SUPPLIED MATERIAL:
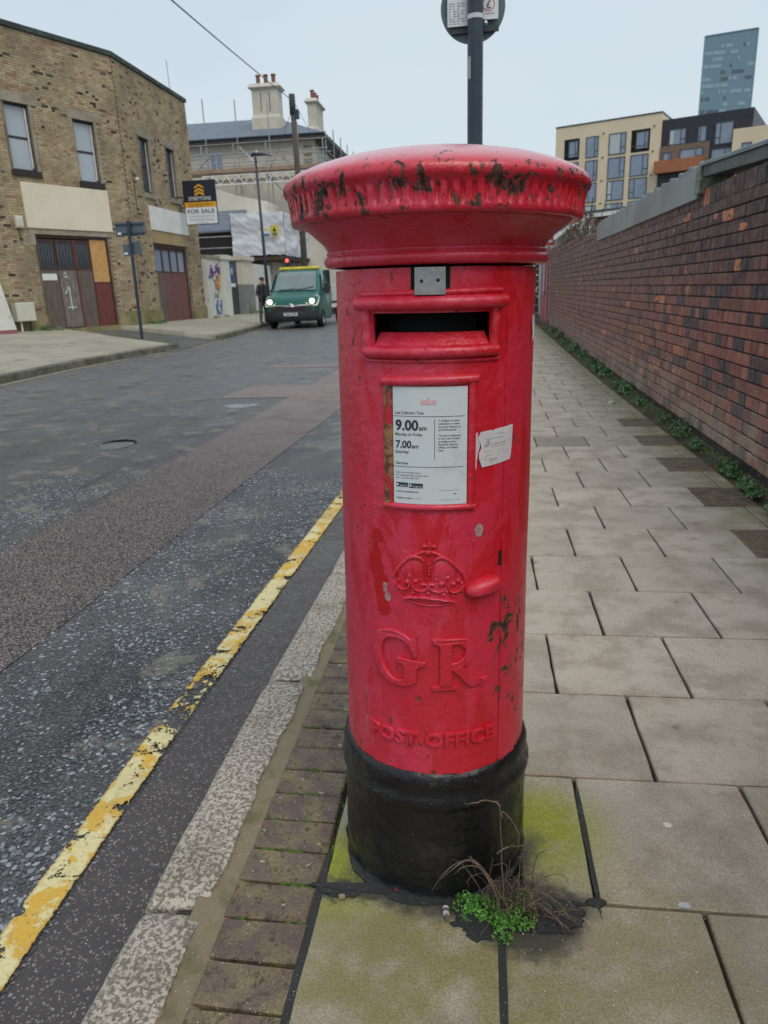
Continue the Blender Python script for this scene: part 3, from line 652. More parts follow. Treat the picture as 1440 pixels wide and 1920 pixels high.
strip(0, 0, 12.7, 33, .0, x0f=lambda y: -.785 + kx(y), x1f=lambda y: -.63 + kx(y)).build('kerb_run', M['kerb'], kb)
b = MB(); vs = []; fs = []; n = 500
for j in range(n + 1):
    y = -2 + 14 * j / n
    for x in (-.66 + kx(y), -.635 + kx(y), -.60 + kx(y), -.57 + .01 * mnoise.noise((y * 9, 2, 2)), -.545): vs.append((x, y, -.011 + .006 * mnoise.noise((x * 60, y * 20, 1)) + gl(y) - (.012 if x > -.56 else 0)))
for j in range(n):
    for i in range(4):
        k = j * 5 + i; fs.append((k, k + 1, k + 6, k + 5))
b.add(vs, fs).build('mortar_fillet', M['mortar'], pv, smooth=True)
# paver soldiers along the kerb
pav_pool = []
for k in range(6):
    b = MB(); vs = []; rr_ = random.Random(k); b.tone(rr_.random(), rr_.random(), rr_.random())
    L, W = .199 / 2, .1035 / 2; ring = []
    for (sx_, sy_) in ((-1, -1), (1, -1), (1, 1), (-1, 1)): ring.append((sx_ * (L - rr_.uniform(0, .003)), sy_ * (W - rr_.uniform(0, .003))))
    vs = [(x, y, -.03) for x, y in ring] + [(x, y, -.005) for x, y in ring] + [(x * .955, y * .92, rr_.uniform(-.001, .001)) for x, y in ring]
    fs = [(8, 9, 10, 11)]
    for i in range(4):
        j = (i + 1) % 4; fs += [(i, j, j + 4, i + 4), (i + 4, j + 4, j + 8, i + 8)]
    me = b.add(vs, fs).mesh('paver'); me.materials.append(M['paver']); pav_pool.append(me)
y = -.1005; i = 0
while y < 7.5:
    inst('paving_brick', pav_pool[i % 6], pv, (-.478 + rnd.uniform(-.003, .003), y, rnd.uniform(-.003, .0)), (rnd.uniform(-.01, .01), rnd.uniform(-.01, .01), rnd.uniform(-.02, .02)))
    y += .1077 + rnd.uniform(-.001, .001); i += 1
b = MB()
while y < 30:
    b.tone(rnd.random()); z = gl(y); b.bbox(-.56, -.375, y - .047, y + .047, z - .03, z, .004); y += .1045
o = b.build('paving_bricks', M['paver'], pv); o['kind'] = 'stuff'
# square concrete slabs laid half-bond
SL = .4525; X0 = .0515; Y0 = 1.36; XR = 1.735
def slab(x0, x1, y0, y1, dz=0, tilt=(0, 0)):
    b = MB(); g_ = .0048; cx_, cy_ = (x0 + x1) / 2, (y0 + y1) / 2; w, d = (x1 - x0) / 2 - g_, (y1 - y0) / 2 - g_ * .75
    rr_ = random.Random(int(x0 * 1000) * 31 + int(y0 * 977)); b.tone(rr_.random(), rr_.random(), rr_.random())
    ring = []; 
    for (ax, ay, bx, by) in ((-1, -1, 1, -1), (1, -1, 1, 1), (1, 1, -1, 1), (-1, 1, -1, -1)):
        for k in range(5):
            u = k / 5; ring.append([(ax + (bx - ax) * u) * w + rr_.uniform(-.0016, .0016), (ay + (by - ay) * u) * d + rr_.uniform(-.0016, .0016)])
    for c in (0, 5, 10, 15): ring[c][0] *= 1 - rr_.uniform(.002, .02) * .6; ring[c][1] *= 1 - rr_.uniform(.002, .02) * .6
    n = len(ring); vs = [(x, y, -.035) for x, y in ring] + [(x, y, -.004) for x, y in ring] + [(x * (1 - .0035 / w), y * (1 - .0035 / d), 0) for x, y in ring]
    fs = [tuple(range(2 * n, 3 * n))]
    for i in range(n):
        j = (i + 1) % n; fs += [(i, j, j + n, i + n), (i + n, j + n, j + 2 * n, i + 2 * n)]
    me = b.add(vs, fs).mesh('slab'); me.materials.append(M['slab'])
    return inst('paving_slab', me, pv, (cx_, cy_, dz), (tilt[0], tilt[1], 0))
far = MB()
for k in range(-4, 70):
    y0 = Y0 + SL * k; off = X0 if k % 2 else X0 + SL / 2 - .005
    x = off - 3 * SL
    while x < XR:
        a, c = max(x, -.372), min(x + SL, XR); x += SL
        if c - a < .03: continue
        zz = gl(y0 + SL / 2)
        if c >= XR - 1e-6 and (k % 2) and a > 1.2:     # odd rows end in small pavers
            if y0 < 8:
                q = y0 + .05
                while q < y0 + SL:
                    ob = inst('paving_brick', pav_pool[rnd.randrange(6)], pv, ((a + c) / 2, q, zz + rnd.uniform(-.004, 0)), (0, 0, rnd.uniform(-.02, .02)))
                    ob.scale = ((c - a - .012) / .186, .96, 1); q += .0905
            else:
                for q in range(5): far.tone(.1 + .2 * rnd.random()); far.bbox(a + .004, c - .004, y0 + .0905 * q + .004, y0 + .0905 * (q + 1) - .002, zz - .03, zz, .003)
            continue
        if y0 < 13.5 and not (k == 0 and c < .1 and a > -.3):
            if k == 0 and a < -.109 < c or (k == 0 and c <= .28):
                # the row that the box stands in: only mossy remnants left and right of it
                if a < -.1: slab(a, -.300, y0, y0 + SL * .97, zz - .003)
                continue
            slab(a, c, y0, y0 + SL, zz + rnd.uniform(-.0012, .0012), (rnd.uniform(-.0025, .0025), rnd.uniform(-.0025, .0025)))
        elif y0 >= 13.5:
            far.tone(rnd.random()); far.bbox(a + .005, c - .005, y0 + .005, y0 + SL - .005, zz - .03, zz, .004)
slab(.10, X0 + SL / 2 - .005, Y0, Y0 + SL, -.002)
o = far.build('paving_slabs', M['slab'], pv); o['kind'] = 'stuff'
# mossy strip of soil between paving and wall
def soil(y0, y1, n):
    b = MB(); vs = []; fs = []
    for j in range(n + 1):
        y = y0 + (y1 - y0) * j / n; xw = 1.85 + .012 * (y - 4.4)
        for i in range(7):
            u = i / 6; x = 1.728 + (xw + .04 - 1.728) * u
            vs.append((x, y, gl(y) - .012 + .075 * u ** 2 + .022 * mnoise.noise((x * 18, y * 7, 3)) * min(1, u * 3) + .012 * mnoise.noise((x * 50, y * 26, 3))))
    for j in range(n):
        for i in range(6):
            k = j * 7 + i; fs.append((k, k + 1, k + 8, k + 7))
    return b.add(vs, fs)
so = mk('mossy_soil', (.055, .042, .028), (.10, .095, .03), .95, 6, 60, .8, coord='World', dirt=(.03, .024, .018))
soil(-2, 24, 600).build('soil_verge', so, pv, smooth=True)
# ------------------------------------------------------------------ black fill, debris round the post base
def blob(cx_, cy_, rx, ry, seed, n=60, amp=.16, f=2.0):
    return [(cx_ + rx * math.cos(a) * (1 + amp * mnoise.noise((math.cos(a) * f, math.sin(a) * f, seed)) + amp * .4 * mnoise.noise((math.cos(a) * f * 4, math.sin(a) * f * 4, seed))),
             cy_ + ry * math.sin(a) * (1 + amp * mnoise.noise((math.cos(a) * f, math.sin(a) * f, seed + 9)) + amp * .4 * mnoise.noise((math.cos(a) * f * 4, math.sin(a) * f * 4, seed + 4)))) for a in [2 * math.pi * i / n for i in range(n)]]
b = MB()
b.prism(blob(-.1135, 1.53, .228, .215, 1, amp=.06), .005, lambda x, y, z: (x, y, z - .001))
b.prism(blob(.06, 1.315, .13, .055, 2, amp=.5), .006, lambda x, y, z: (x, y, z - .001))
b.prism(blob(.145, 1.315, .085, .05, 3, amp=.5), .0052, lambda x, y, z: (x, y, z))
b.prism(blob(-.325, 1.343, .055, .020, 4, amp=.5), .0047, lambda x, y, z: (x, y, z - .002))
b.prism(blob(.01, 1.265, .05, .03, 6, amp=.6), .0068, lambda x, y, z: (x, y, z - .001))
b.prism(blob(.27, 1.36, .022, .012, 5, amp=.6), .0058, lambda x, y, z: (x, y, z - .002))
b.prism(blob(-.07, 1.352, .33, .016, 8, amp=.3), .0054, lambda x, y, z: (x, y, z - .0015))
b.prism(blob(.275, 1.56, .007, .22, 9, amp=.4), .0036, lambda x, y, z: (x, y, z - .002)); b.prism(blob(.052, 1.13, .008, .22, 10, amp=.4), .0036, lambda x, y, z: (x, y, z - .002)); b.prism(blob(-.372, 1.2, .012, .26, 11, amp=.3), .0036, lambda x, y, z: (x, y, z - .004))
o = b.build('tarmac_infill', M['fill'], pv)
# clumps of moss in the joints beside the kerb
b = MB(); rs = random.Random(5)
for _ in range(240):
    row = rs.choice([2, 3, 4, 5, 6, 7, 9]); yy = -.1005 + .1077 * (10 + row) + .0538 + rs.gauss(0, .002); xx = rs.uniform(-.55, -.37)
    if mnoise.noise((xx * 14, yy * 5, 2)) < .05: continue
    b.ball((xx, yy, -.006), rs.uniform(.003, .006), 6, (1.5, 1, .9))
for _ in range(150):
    yy = rs.uniform(.9, 2.4); xx = -.372 + rs.gauss(0, .004)
    if mnoise.noise((xx * 4, yy * 7, 6)) < .1: continue
    b.ball((xx, yy, -.008), rs.uniform(.002, .005), 6, (1, 1.6, .8))
o = b.build('joint_moss', M['moss']); tag(o, 'bright green moss in the joints of the paver strip beside the kerb', 'moss', kind='stuff')
# pebbles, grit
me = chips(1500, (-.62, 1.3), (.95, 2.2), .0, .0007, .0018, 9, None, (.5, 1), .7); me.materials.append(M['white_bit'])
o = bpy.data.objects.new('pavement_grit', me); col.objects.link(o); tag(o, 'tiny pale grit scattered over the paving slabs round the post box', 'grit', kind='stuff')
def small(name, pts, h, mat_, label, cat, z=0.0):
    b = MB(); b.prism(pts, h, lambda x, y, zz: (x, y, zz + z)); o = b.build(name, mat_); return tag(o, label, cat)
small('chewing_gum', blob(.49, 1.63, .011, .009, 12, 20), .003, M['white_bit'], 'flat white gum blob on the slab right of the post box', 'gum')
small('chewing_gum', blob(.465, 1.37, .014, .008, 13, 20, .4), .003, M['print_pale'], 'pale smeared gum at the slab joint front right of the box', 'gum')
small('stone_flake', blob(-.315, 1.318, .008, .006, 14, 7, .5), .006, mk('tan_stone', (.38, .30, .16), None, .8, 40, 90, .2), 'small tan stone flake at the left corner joint before the box', 'stone', .004)
small('red_paint_flake', blob(-.19, 1.352, .006, .005, 15, 8, .5), .003, mk('red_flake', (.5, .01, .02), None, .5, 40, 90, .1), 'tiny red paint flake on the dirt before the black base', 'paint flake', .006)
small('litter_scrap', blob(1.53, 8.69, .04, .05, 16, 12, .5), .03, M['white_bit'], 'white scrap of litter on the pavement far along by the wall', 'litter')
bo = empty('bolt', (-.07, 1.30, .006), 'small silver bolt with white nylon head lying before the box', 'bolt')
b = MB(); b.tube((-.072, 1.305, .011), (-.070, 1.288, .011), .0075, 8); b.build('nut', M['white_bit'], bo, smooth=True, angle=40)
b = MB(); b.tube((-.070, 1.288, .010), (-.067, 1.272, .008), .0032, 8); b.tube((-.071, 1.297, .013), (-.071, 1.290, .013), .0085, 6); b.build('shank', M['steel'], bo)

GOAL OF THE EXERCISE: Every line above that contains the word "return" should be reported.

THE ANSWER:
    return inst('paving_slab', me, pv, (cx_, cy_, dz), (tilt[0], tilt[1], 0))
    return b.add(vs, fs)
    return [(cx_ + rx * math.cos(a) * (1 + amp * mnoise.noise((math.cos(a) * f, math.sin(a) * f, seed)) + amp * .4 * mnoise.noise((math.cos(a) * f * 4, math.sin(a) * f * 4, seed))),
    b = MB(); b.prism(pts, h, lambda x, y, zz: (x, y, zz + z)); o = b.build(name, mat_); return tag(o, label, cat)